## GOAL
Type again, exactly, the lines below from the start through the line that includes "return -(x*x+y*y)/(2*R_EARTH)".

## DATASET EXTRACT
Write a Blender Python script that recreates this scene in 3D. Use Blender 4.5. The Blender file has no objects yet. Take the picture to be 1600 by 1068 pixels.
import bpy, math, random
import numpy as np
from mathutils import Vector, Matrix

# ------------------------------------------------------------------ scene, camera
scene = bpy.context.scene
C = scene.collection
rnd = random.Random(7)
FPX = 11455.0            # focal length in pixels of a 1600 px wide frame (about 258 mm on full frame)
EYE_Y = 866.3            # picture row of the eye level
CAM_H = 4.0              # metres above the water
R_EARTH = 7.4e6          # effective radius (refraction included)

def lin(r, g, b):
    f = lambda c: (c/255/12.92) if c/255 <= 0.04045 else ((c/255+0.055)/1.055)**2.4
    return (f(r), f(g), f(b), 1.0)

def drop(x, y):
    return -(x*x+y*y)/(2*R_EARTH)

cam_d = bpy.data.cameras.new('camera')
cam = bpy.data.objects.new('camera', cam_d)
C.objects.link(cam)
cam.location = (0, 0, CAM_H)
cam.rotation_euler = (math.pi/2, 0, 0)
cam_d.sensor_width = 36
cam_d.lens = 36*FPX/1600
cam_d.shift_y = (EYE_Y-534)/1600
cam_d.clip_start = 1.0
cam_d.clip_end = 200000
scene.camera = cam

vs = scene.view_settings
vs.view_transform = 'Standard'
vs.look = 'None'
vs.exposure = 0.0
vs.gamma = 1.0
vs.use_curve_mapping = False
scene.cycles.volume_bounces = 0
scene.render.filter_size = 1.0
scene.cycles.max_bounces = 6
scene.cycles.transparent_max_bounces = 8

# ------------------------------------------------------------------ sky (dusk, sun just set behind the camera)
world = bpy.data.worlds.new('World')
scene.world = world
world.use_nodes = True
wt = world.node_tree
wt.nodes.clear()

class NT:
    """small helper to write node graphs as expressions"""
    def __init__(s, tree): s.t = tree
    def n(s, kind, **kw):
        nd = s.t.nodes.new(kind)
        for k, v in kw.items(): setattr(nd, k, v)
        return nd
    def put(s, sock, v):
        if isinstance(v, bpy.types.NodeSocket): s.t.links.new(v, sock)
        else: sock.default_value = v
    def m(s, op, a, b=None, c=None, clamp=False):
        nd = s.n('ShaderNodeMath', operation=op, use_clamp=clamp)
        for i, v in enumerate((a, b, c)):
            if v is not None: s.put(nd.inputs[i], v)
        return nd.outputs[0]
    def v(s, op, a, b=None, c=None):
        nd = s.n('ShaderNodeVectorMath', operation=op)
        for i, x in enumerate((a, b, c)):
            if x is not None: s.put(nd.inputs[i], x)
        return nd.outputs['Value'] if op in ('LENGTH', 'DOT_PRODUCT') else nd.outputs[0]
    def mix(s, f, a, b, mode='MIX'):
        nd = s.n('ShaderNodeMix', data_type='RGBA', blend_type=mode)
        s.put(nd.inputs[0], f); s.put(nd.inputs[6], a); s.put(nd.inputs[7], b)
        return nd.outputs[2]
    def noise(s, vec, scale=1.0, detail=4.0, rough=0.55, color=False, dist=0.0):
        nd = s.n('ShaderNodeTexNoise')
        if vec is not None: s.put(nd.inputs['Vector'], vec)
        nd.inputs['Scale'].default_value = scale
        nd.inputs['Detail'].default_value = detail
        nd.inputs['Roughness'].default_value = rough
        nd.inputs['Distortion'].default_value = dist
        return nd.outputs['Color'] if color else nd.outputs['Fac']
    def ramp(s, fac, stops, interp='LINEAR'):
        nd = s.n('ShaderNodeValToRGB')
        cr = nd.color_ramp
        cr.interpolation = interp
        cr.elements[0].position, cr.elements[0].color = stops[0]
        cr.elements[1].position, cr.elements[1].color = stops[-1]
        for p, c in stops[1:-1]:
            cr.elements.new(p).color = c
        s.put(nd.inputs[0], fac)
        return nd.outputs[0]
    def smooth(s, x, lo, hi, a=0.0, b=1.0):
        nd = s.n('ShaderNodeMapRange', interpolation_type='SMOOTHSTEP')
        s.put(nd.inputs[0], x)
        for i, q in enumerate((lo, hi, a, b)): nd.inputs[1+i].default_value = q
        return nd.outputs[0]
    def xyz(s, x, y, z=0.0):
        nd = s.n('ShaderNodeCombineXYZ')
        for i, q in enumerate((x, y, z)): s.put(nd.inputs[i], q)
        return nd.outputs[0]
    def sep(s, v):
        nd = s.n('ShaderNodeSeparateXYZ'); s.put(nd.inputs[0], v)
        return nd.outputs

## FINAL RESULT
Write a Blender Python script that recreates this scene in 3D. Use Blender 4.5. The Blender file has no objects yet. Take the picture to be 1600 by 1068 pixels.
import bpy, math, random
import numpy as np
from mathutils import Vector, Matrix

# ------------------------------------------------------------------ scene, camera
scene = bpy.context.scene
C = scene.collection
rnd = random.Random(7)
FPX = 11455.0            # focal length in pixels of a 1600 px wide frame (about 258 mm on full frame)
EYE_Y = 866.3            # picture row of the eye level
CAM_H = 4.0              # metres above the water
R_EARTH = 7.4e6          # effective radius (refraction included)

def lin(r, g, b):
    f = lambda c: (c/255/12.92) if c/255 <= 0.04045 else ((c/255+0.055)/1.055)**2.4
    return (f(r), f(g), f(b), 1.0)

def drop(x, y):
    return -(x*x+y*y)/(2*R_EARTH)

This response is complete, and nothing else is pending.